Jacksonville Correctional Center is also in discussions with IDOC central staff to renegotiate its waste collection contracts. Currently, the waste generated by all three facilities is collected six times a week. With the inauguration of its recycling program, the center expects to reduce waste collections to just three times a month.

Garden Projects:

To manage its gardens, the center has reached an unprecedented level of coordination and cooperation; not just between the three local facilities at Jacksonville, but with other facilities in the IDOC system. Garden managers at each of the three local centers – Jacksonville Correctional Center, Pittsfield Work Camp and Greene County Impact Incarceration Program – place seed orders online for all fruits and vegetables. All seed orders are processed at Menard Correctional Center and distributed to Jacksonville facilities’ gardens.

Based on recent garden production totals, below are projected yield for the next two seasons: 

  2013 2014 2015 
JCC  0 8-9k 15-20k
PWC 26K 30-32K  30-32K 
GCIIP 4K  10-12K 12-16K 

The on-site horticulture program is staffed with a full-time educator, who serves as instructor and guide for all three facilities and continues to be a great resource for staff.

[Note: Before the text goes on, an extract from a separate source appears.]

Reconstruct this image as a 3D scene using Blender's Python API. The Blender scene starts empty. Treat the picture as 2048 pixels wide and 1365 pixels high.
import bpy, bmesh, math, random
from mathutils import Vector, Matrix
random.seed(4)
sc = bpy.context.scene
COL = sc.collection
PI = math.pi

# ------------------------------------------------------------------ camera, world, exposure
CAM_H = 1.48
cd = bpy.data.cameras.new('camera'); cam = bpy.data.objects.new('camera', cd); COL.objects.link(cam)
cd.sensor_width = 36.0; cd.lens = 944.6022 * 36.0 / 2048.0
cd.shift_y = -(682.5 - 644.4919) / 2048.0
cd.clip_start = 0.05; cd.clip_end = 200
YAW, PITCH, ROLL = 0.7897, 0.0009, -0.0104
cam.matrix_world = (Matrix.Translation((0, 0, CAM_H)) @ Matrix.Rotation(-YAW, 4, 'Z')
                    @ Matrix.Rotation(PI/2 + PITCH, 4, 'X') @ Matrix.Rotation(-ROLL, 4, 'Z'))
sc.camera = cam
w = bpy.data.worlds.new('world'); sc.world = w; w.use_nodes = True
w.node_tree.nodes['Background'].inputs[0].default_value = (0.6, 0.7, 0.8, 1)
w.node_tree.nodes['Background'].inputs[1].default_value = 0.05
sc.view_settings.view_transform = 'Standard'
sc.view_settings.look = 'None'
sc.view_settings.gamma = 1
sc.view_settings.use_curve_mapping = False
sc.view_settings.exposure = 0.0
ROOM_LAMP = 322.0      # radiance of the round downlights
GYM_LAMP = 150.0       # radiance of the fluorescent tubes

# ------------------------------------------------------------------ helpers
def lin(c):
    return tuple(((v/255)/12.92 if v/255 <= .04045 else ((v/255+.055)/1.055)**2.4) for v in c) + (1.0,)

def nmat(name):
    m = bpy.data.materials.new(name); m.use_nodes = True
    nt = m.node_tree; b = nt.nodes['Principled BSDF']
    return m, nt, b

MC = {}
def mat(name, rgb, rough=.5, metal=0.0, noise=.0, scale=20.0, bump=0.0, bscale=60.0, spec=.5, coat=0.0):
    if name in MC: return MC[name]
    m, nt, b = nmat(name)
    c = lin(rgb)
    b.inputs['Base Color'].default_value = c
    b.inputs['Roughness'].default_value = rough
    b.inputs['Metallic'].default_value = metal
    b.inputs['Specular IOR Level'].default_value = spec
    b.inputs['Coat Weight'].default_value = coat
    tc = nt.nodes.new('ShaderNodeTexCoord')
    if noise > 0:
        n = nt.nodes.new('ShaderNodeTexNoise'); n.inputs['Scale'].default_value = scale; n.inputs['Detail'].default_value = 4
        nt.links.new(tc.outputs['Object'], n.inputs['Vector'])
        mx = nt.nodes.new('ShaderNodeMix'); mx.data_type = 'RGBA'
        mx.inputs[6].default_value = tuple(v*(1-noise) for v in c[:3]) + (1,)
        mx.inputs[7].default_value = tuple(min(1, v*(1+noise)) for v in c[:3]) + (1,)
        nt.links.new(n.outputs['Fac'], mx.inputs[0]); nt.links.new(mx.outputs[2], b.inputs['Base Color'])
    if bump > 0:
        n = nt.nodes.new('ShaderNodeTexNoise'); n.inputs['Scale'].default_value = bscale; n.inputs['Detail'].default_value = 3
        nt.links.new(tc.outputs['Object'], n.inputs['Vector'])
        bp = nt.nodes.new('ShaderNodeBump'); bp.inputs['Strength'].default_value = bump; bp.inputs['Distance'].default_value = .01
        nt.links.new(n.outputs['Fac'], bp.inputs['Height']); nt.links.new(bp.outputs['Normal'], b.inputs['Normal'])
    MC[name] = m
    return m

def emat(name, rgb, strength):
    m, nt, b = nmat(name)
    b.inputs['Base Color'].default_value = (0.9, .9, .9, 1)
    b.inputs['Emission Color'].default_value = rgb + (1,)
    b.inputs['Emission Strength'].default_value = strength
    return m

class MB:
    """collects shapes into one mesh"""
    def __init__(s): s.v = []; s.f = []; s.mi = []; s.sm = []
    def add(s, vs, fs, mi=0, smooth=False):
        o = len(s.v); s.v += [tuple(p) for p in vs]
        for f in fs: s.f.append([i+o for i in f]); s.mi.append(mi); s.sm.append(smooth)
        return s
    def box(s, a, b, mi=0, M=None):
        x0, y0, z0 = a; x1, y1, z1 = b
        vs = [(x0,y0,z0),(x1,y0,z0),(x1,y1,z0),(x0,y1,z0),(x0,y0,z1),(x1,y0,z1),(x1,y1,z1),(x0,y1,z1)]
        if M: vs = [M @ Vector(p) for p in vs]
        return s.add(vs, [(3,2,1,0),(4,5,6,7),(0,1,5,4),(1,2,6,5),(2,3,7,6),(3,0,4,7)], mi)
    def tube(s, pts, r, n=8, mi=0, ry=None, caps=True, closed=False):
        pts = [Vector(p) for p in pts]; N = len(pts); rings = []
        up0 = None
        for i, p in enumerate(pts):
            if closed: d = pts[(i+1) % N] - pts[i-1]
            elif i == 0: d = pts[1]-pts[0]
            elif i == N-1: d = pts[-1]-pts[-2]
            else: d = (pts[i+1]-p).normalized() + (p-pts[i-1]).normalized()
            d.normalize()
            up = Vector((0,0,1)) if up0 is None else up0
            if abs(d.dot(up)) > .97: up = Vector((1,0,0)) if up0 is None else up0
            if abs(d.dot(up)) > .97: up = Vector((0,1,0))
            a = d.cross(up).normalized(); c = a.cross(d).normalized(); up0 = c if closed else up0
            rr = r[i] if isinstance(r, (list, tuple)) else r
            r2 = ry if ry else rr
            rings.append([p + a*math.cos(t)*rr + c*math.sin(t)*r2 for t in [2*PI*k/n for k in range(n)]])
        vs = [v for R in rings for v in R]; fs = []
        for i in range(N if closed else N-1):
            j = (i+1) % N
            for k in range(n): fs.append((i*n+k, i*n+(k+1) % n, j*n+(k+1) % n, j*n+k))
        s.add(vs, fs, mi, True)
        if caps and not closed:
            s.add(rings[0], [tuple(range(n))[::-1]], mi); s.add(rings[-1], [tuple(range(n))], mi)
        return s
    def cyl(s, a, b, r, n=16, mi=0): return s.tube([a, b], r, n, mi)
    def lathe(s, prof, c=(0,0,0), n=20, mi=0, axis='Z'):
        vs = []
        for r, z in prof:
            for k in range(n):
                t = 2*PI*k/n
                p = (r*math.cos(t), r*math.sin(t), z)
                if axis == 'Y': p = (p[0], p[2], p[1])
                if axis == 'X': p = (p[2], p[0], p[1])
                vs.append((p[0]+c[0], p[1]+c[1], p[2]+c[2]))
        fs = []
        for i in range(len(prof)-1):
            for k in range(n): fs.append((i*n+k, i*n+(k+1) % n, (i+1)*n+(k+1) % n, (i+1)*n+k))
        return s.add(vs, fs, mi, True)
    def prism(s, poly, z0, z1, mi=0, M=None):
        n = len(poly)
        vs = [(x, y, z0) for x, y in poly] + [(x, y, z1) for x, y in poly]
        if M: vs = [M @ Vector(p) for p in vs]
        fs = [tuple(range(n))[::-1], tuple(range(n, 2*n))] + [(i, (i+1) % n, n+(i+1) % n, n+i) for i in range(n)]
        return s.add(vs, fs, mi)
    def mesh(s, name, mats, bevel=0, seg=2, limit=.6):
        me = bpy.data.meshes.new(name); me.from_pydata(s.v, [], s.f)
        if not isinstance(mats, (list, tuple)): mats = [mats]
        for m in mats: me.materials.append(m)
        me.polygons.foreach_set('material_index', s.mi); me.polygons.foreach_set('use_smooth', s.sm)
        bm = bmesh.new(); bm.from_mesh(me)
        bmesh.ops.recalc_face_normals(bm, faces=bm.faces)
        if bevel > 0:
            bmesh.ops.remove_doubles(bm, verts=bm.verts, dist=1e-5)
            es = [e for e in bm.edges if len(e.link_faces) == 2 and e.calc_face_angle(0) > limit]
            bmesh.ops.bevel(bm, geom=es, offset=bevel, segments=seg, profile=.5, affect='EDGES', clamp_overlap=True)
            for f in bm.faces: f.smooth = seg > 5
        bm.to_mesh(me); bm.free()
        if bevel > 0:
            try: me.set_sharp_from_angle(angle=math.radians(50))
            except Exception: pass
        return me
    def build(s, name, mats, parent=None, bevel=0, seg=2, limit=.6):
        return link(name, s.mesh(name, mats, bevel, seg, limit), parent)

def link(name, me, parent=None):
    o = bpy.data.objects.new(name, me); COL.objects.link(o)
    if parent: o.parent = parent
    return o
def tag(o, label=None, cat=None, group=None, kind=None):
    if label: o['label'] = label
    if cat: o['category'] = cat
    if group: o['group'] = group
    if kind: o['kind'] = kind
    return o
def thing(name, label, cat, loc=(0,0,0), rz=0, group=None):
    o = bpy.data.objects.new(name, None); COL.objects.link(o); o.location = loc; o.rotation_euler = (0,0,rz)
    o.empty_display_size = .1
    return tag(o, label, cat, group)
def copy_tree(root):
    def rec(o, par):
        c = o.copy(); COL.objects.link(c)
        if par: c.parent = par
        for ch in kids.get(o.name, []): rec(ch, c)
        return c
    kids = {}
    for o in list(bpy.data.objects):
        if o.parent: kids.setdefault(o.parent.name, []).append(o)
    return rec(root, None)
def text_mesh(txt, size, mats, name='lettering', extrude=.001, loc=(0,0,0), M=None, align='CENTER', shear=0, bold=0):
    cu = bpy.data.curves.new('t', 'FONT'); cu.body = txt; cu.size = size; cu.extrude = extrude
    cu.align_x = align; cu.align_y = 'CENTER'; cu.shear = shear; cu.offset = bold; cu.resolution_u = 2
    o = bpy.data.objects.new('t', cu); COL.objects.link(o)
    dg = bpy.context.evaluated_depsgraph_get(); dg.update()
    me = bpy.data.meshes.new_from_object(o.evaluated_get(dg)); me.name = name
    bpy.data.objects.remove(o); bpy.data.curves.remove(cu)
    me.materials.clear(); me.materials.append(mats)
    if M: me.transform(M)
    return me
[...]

The gardens have proven effective supplements to the dietary needs of the facility. As the program matures, so will the evaluation tools used to measure their continued effectiveness. These tools will allow dietary managers the freedom to order less produce. Conservative estimates project from $6000-8000 in annual food savings. Any food not consumed in the facility will be distributed to local food banks and the Global Outreach Center.

Composting

Composting operations are underway at Pittsfield Work Camp and Greene County Impact Incarceration Program. Both facilities utilize traditional composting and have recently expanded to include on-site trench. The compost is used for facility flower and vegetable gardens and has easily reduced waste by 20%. Composting is a crucial piece of the plan to reduce waste cost. It also has helped process aging paper records at all three facilities. Instead of burning or paying for the disposal of records, the facilities will shred and use them for compost.

Wind Energy

The committee is currently exploring the possibility of adding wind power plants at Pittsfield Work Camp and Greene County Impact Incarceration Program. The Jacksonville sustainability team is proceeding with a fact-finding study that should be complete by the end of 2014.

Bio-Diesel

All three facilities are participating in Illinois Correctional Industries’ bio-diesel program and converting spent kitchen grease to fuel that helps power the ICI fleet.